AIM:
Everything from the first line to the line containing "tag(downlight(-.25, 15.92, .045, M['lens_small'], ''), 'tiny" is to be repeated exactly; nothing past it.

DATASET CONTENT:
'''

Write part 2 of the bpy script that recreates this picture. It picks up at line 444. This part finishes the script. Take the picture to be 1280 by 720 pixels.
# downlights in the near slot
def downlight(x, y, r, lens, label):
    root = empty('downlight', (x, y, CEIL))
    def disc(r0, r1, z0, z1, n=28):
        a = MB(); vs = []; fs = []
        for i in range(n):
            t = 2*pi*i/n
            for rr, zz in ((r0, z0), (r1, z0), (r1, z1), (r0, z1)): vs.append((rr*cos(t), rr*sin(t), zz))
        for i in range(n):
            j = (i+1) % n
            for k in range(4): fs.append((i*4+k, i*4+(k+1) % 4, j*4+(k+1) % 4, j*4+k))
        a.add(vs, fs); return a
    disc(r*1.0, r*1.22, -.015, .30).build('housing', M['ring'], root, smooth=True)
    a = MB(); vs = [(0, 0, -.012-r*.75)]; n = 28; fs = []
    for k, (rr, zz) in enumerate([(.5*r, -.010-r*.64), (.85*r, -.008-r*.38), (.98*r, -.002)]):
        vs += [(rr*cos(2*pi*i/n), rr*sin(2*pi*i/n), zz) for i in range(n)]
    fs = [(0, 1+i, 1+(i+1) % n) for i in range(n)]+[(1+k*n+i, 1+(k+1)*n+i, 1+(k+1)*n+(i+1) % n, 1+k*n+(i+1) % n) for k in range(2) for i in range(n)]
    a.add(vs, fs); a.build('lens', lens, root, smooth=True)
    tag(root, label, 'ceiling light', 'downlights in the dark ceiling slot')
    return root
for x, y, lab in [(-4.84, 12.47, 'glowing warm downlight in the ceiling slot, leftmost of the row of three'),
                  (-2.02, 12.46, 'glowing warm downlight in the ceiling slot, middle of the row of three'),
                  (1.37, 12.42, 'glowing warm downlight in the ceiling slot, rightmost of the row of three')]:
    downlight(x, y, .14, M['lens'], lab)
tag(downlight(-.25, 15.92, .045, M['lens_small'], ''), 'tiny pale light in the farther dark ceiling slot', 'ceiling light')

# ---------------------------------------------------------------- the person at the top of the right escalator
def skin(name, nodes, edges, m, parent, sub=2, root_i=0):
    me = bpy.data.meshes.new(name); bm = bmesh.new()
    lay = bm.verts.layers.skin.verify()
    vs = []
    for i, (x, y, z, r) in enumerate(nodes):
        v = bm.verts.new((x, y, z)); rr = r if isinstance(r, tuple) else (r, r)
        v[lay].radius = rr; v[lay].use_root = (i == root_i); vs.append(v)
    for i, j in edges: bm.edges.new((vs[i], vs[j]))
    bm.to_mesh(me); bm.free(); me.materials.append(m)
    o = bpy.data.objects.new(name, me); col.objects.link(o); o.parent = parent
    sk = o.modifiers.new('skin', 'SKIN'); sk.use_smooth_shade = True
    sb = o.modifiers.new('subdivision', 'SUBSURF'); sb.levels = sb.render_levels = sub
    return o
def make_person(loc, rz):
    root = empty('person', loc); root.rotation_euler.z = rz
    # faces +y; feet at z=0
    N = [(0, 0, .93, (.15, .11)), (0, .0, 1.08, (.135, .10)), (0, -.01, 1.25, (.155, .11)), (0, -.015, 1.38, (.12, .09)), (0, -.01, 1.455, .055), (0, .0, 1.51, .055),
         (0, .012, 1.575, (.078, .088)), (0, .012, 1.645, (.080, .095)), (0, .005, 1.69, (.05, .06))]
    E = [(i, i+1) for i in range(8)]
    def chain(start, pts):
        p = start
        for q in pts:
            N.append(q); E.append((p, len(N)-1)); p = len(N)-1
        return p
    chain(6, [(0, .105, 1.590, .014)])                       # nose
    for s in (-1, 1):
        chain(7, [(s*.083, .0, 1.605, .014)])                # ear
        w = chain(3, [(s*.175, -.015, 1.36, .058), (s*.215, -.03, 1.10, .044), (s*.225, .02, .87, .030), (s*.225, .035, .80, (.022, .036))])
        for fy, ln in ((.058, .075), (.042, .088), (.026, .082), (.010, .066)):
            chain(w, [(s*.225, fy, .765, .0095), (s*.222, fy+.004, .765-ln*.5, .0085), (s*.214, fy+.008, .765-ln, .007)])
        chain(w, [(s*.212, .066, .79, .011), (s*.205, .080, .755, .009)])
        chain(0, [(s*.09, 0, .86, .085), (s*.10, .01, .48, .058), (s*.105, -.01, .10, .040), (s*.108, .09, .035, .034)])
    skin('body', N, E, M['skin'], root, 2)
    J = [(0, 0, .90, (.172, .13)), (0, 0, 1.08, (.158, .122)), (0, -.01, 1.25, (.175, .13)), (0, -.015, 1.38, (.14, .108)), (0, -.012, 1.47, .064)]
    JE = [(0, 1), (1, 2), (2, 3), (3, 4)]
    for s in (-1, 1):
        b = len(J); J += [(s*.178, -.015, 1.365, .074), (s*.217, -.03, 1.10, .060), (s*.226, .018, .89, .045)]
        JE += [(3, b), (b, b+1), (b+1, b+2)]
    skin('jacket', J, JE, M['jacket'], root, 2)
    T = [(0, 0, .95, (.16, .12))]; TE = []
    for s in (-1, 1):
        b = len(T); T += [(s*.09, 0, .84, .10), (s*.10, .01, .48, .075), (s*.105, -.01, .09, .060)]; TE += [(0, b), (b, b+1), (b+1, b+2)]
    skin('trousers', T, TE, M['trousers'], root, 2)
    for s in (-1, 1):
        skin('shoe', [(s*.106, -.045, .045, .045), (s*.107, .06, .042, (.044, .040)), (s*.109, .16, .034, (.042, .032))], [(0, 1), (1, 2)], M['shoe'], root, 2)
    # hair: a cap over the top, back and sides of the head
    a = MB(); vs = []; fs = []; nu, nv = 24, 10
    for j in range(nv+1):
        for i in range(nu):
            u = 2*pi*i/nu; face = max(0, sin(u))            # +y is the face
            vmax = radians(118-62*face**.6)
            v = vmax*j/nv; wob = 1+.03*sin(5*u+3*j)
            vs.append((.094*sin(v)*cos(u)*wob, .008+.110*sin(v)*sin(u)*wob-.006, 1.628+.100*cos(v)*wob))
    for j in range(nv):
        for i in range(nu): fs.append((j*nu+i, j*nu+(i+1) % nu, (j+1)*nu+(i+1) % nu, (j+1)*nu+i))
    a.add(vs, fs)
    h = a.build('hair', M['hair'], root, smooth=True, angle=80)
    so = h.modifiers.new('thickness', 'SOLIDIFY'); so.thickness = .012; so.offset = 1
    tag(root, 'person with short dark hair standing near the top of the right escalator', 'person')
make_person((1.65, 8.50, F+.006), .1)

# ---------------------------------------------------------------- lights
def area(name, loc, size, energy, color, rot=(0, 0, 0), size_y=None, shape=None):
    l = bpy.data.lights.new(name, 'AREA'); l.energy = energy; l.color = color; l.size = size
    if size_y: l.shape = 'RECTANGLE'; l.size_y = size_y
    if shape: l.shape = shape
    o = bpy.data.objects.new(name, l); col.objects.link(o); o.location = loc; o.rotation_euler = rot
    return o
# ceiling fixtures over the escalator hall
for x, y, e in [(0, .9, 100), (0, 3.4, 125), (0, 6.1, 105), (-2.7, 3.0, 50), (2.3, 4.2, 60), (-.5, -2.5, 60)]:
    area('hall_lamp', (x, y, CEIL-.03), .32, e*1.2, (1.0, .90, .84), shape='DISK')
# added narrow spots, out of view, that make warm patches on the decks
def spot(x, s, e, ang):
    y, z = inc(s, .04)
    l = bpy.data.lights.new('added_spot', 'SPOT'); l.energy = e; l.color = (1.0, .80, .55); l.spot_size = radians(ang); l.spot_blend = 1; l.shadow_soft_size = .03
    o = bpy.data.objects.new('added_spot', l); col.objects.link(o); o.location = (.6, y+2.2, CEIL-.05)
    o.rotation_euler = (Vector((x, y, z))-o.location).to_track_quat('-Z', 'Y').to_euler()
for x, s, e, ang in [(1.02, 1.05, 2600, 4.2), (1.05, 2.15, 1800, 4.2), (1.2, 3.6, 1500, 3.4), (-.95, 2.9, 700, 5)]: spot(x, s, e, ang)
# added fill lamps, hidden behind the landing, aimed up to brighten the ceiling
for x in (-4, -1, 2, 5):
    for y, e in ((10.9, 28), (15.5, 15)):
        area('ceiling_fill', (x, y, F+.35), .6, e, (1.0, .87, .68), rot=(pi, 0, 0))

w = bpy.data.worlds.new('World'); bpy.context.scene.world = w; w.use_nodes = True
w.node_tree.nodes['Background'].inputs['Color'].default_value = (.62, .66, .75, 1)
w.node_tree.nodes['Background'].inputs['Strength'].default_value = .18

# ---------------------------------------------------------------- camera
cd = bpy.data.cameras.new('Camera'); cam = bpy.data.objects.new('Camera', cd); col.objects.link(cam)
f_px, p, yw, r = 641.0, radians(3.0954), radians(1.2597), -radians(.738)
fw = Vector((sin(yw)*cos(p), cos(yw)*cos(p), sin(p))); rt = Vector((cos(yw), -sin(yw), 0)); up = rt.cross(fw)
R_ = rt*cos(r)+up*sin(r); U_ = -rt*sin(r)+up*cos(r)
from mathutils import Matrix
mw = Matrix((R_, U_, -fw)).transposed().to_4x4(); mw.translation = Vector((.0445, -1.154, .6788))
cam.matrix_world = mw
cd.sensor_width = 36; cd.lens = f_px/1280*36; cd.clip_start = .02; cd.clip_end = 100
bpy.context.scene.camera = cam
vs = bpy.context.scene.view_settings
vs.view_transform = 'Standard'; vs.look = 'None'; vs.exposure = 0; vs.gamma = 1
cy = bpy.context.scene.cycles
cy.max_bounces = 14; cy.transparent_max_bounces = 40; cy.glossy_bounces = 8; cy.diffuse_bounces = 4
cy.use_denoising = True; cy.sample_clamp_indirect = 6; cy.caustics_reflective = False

'''

ANSWER IN FULL:
Write part 2 of the bpy script that recreates this picture. It picks up at line 444. This part finishes the script. Take the picture to be 1280 by 720 pixels.
# downlights in the near slot
def downlight(x, y, r, lens, label):
    root = empty('downlight', (x, y, CEIL))
    def disc(r0, r1, z0, z1, n=28):
        a = MB(); vs = []; fs = []
        for i in range(n):
            t = 2*pi*i/n
            for rr, zz in ((r0, z0), (r1, z0), (r1, z1), (r0, z1)): vs.append((rr*cos(t), rr*sin(t), zz))
        for i in range(n):
            j = (i+1) % n
            for k in range(4): fs.append((i*4+k, i*4+(k+1) % 4, j*4+(k+1) % 4, j*4+k))
        a.add(vs, fs); return a
    disc(r*1.0, r*1.22, -.015, .30).build('housing', M['ring'], root, smooth=True)
    a = MB(); vs = [(0, 0, -.012-r*.75)]; n = 28; fs = []
    for k, (rr, zz) in enumerate([(.5*r, -.010-r*.64), (.85*r, -.008-r*.38), (.98*r, -.002)]):
        vs += [(rr*cos(2*pi*i/n), rr*sin(2*pi*i/n), zz) for i in range(n)]
    fs = [(0, 1+i, 1+(i+1) % n) for i in range(n)]+[(1+k*n+i, 1+(k+1)*n+i, 1+(k+1)*n+(i+1) % n, 1+k*n+(i+1) % n) for k in range(2) for i in range(n)]
    a.add(vs, fs); a.build('lens', lens, root, smooth=True)
    tag(root, label, 'ceiling light', 'downlights in the dark ceiling slot')
    return root
for x, y, lab in [(-4.84, 12.47, 'glowing warm downlight in the ceiling slot, leftmost of the row of three'),
                  (-2.02, 12.46, 'glowing warm downlight in the ceiling slot, middle of the row of three'),
                  (1.37, 12.42, 'glowing warm downlight in the ceiling slot, rightmost of the row of three')]:
    downlight(x, y, .14, M['lens'], lab)
tag(downlight(-.25, 15.92, .045, M['lens_small'], ''), 'tiny pale light in the farther dark ceiling slot', 'ceiling light')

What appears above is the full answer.